DATA PROVIDED:
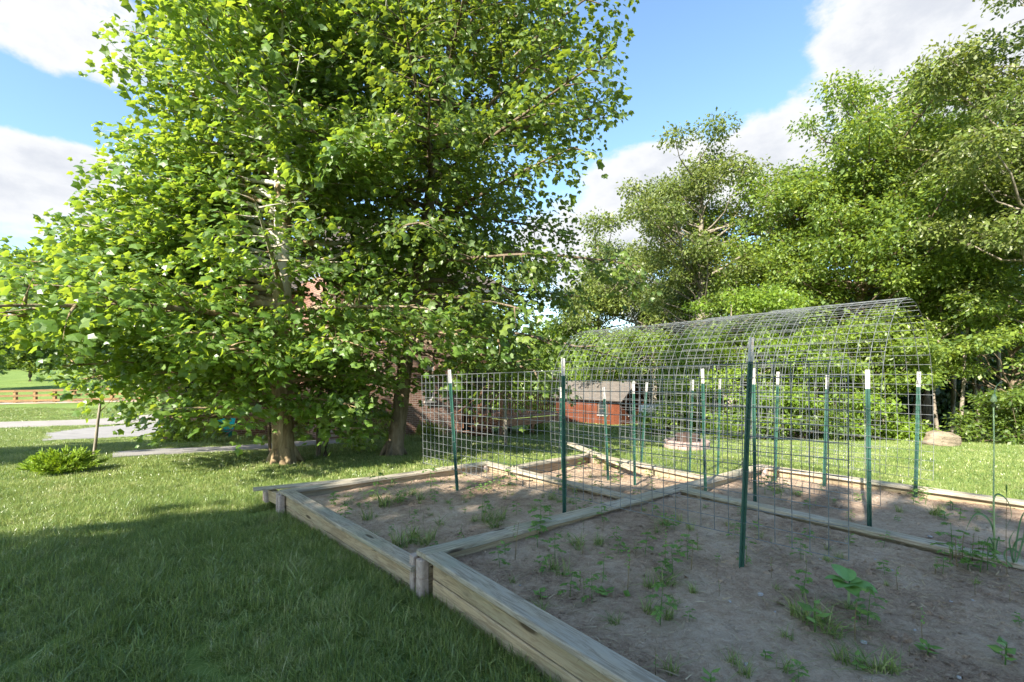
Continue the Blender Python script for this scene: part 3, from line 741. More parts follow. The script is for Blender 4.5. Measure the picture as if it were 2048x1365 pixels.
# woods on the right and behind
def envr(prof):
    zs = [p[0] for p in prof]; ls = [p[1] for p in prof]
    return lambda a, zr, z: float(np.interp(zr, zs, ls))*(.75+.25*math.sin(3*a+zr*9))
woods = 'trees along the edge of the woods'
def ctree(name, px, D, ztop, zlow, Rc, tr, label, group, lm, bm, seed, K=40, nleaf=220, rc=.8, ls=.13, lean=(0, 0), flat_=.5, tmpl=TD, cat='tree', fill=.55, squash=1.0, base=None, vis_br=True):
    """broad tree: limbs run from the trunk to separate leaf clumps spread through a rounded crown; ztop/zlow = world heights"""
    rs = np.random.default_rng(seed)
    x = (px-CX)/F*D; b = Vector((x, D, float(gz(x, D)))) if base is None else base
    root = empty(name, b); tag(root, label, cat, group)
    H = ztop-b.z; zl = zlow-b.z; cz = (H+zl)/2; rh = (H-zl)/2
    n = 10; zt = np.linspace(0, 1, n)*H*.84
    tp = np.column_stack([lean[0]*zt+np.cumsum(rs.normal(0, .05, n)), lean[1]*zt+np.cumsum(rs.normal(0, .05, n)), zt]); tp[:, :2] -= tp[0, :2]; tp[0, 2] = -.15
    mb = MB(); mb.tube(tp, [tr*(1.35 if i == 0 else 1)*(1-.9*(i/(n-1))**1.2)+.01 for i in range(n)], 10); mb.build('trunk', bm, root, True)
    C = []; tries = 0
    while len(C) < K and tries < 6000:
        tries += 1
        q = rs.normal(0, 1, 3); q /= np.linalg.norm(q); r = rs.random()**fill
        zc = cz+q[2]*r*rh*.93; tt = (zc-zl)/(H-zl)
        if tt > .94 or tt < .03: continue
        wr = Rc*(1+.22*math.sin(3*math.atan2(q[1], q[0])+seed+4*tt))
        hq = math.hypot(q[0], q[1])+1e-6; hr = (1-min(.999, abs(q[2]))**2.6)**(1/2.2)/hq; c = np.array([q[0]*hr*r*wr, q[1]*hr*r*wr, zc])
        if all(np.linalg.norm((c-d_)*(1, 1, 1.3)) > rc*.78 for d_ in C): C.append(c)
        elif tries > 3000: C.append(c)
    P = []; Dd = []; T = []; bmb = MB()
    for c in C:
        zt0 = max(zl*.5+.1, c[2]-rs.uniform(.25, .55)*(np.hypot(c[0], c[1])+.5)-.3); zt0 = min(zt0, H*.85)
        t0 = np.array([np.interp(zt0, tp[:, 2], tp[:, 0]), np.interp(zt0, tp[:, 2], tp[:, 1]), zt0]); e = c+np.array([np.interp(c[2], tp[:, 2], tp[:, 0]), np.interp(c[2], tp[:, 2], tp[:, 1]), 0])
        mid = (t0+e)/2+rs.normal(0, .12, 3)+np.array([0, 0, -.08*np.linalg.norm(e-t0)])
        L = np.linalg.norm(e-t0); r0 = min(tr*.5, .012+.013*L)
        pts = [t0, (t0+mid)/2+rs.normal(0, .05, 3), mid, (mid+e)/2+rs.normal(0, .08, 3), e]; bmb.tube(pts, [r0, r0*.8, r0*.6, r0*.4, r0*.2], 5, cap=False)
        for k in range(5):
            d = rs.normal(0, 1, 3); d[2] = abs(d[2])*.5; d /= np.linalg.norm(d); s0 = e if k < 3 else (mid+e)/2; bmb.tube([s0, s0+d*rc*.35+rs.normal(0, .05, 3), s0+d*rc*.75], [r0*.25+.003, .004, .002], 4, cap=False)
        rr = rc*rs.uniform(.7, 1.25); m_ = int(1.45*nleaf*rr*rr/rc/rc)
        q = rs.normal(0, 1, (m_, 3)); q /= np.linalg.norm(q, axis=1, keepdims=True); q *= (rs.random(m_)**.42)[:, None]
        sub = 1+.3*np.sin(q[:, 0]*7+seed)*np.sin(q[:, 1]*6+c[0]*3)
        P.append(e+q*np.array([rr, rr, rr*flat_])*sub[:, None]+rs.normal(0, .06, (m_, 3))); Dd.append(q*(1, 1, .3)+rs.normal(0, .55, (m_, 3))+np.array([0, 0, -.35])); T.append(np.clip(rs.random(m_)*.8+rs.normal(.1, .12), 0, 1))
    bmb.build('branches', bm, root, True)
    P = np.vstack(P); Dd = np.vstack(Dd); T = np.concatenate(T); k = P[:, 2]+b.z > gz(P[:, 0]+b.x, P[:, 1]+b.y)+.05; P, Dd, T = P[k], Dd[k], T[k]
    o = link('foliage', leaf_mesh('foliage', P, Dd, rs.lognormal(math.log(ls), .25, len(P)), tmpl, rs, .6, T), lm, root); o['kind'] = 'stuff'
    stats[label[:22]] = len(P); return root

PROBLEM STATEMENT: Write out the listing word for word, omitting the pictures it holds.

COMPLETE RESPONSE:
Continue the Blender Python script for this scene: part 3, from line 741. More parts follow. The script is for Blender 4.5. Measure the picture as if it were 2048x1365 pixels.
# woods on the right and behind
def envr(prof):
    zs = [p[0] for p in prof]; ls = [p[1] for p in prof]
    return lambda a, zr, z: float(np.interp(zr, zs, ls))*(.75+.25*math.sin(3*a+zr*9))
woods = 'trees along the edge of the woods'
def ctree(name, px, D, ztop, zlow, Rc, tr, label, group, lm, bm, seed, K=40, nleaf=220, rc=.8, ls=.13, lean=(0, 0), flat_=.5, tmpl=TD, cat='tree', fill=.55, squash=1.0, base=None, vis_br=True):
    """broad tree: limbs run from the trunk to separate leaf clumps spread through a rounded crown; ztop/zlow = world heights"""
    rs = np.random.default_rng(seed)
    x = (px-CX)/F*D; b = Vector((x, D, float(gz(x, D)))) if base is None else base
    root = empty(name, b); tag(root, label, cat, group)
    H = ztop-b.z; zl = zlow-b.z; cz = (H+zl)/2; rh = (H-zl)/2
    n = 10; zt = np.linspace(0, 1, n)*H*.84
    tp = np.column_stack([lean[0]*zt+np.cumsum(rs.normal(0, .05, n)), lean[1]*zt+np.cumsum(rs.normal(0, .05, n)), zt]); tp[:, :2] -= tp[0, :2]; tp[0, 2] = -.15
    mb = MB(); mb.tube(tp, [tr*(1.35 if i == 0 else 1)*(1-.9*(i/(n-1))**1.2)+.01 for i in range(n)], 10); mb.build('trunk', bm, root, True)
    C = []; tries = 0
    while len(C) < K and tries < 6000:
        tries += 1
        q = rs.normal(0, 1, 3); q /= np.linalg.norm(q); r = rs.random()**fill
        zc = cz+q[2]*r*rh*.93; tt = (zc-zl)/(H-zl)
        if tt > .94 or tt < .03: continue
        wr = Rc*(1+.22*math.sin(3*math.atan2(q[1], q[0])+seed+4*tt))
        hq = math.hypot(q[0], q[1])+1e-6; hr = (1-min(.999, abs(q[2]))**2.6)**(1/2.2)/hq; c = np.array([q[0]*hr*r*wr, q[1]*hr*r*wr, zc])
        if all(np.linalg.norm((c-d_)*(1, 1, 1.3)) > rc*.78 for d_ in C): C.append(c)
        elif tries > 3000: C.append(c)
    P = []; Dd = []; T = []; bmb = MB()
    for c in C:
        zt0 = max(zl*.5+.1, c[2]-rs.uniform(.25, .55)*(np.hypot(c[0], c[1])+.5)-.3); zt0 = min(zt0, H*.85)
        t0 = np.array([np.interp(zt0, tp[:, 2], tp[:, 0]), np.interp(zt0, tp[:, 2], tp[:, 1]), zt0]); e = c+np.array([np.interp(c[2], tp[:, 2], tp[:, 0]), np.interp(c[2], tp[:, 2], tp[:, 1]), 0])
        mid = (t0+e)/2+rs.normal(0, .12, 3)+np.array([0, 0, -.08*np.linalg.norm(e-t0)])
        L = np.linalg.norm(e-t0); r0 = min(tr*.5, .012+.013*L)
        pts = [t0, (t0+mid)/2+rs.normal(0, .05, 3), mid, (mid+e)/2+rs.normal(0, .08, 3), e]; bmb.tube(pts, [r0, r0*.8, r0*.6, r0*.4, r0*.2], 5, cap=False)
        for k in range(5):
            d = rs.normal(0, 1, 3); d[2] = abs(d[2])*.5; d /= np.linalg.norm(d); s0 = e if k < 3 else (mid+e)/2; bmb.tube([s0, s0+d*rc*.35+rs.normal(0, .05, 3), s0+d*rc*.75], [r0*.25+.003, .004, .002], 4, cap=False)
        rr = rc*rs.uniform(.7, 1.25); m_ = int(1.45*nleaf*rr*rr/rc/rc)
        q = rs.normal(0, 1, (m_, 3)); q /= np.linalg.norm(q, axis=1, keepdims=True); q *= (rs.random(m_)**.42)[:, None]
        sub = 1+.3*np.sin(q[:, 0]*7+seed)*np.sin(q[:, 1]*6+c[0]*3)
        P.append(e+q*np.array([rr, rr, rr*flat_])*sub[:, None]+rs.normal(0, .06, (m_, 3))); Dd.append(q*(1, 1, .3)+rs.normal(0, .55, (m_, 3))+np.array([0, 0, -.35])); T.append(np.clip(rs.random(m_)*.8+rs.normal(.1, .12), 0, 1))
    bmb.build('branches', bm, root, True)
    P = np.vstack(P); Dd = np.vstack(Dd); T = np.concatenate(T); k = P[:, 2]+b.z > gz(P[:, 0]+b.x, P[:, 1]+b.y)+.05; P, Dd, T = P[k], Dd[k], T[k]
    o = link('foliage', leaf_mesh('foliage', P, Dd, rs.lognormal(math.log(ls), .25, len(P)), tmpl, rs, .6, T), lm, root); o['kind'] = 'stuff'
    stats[label[:22]] = len(P); return root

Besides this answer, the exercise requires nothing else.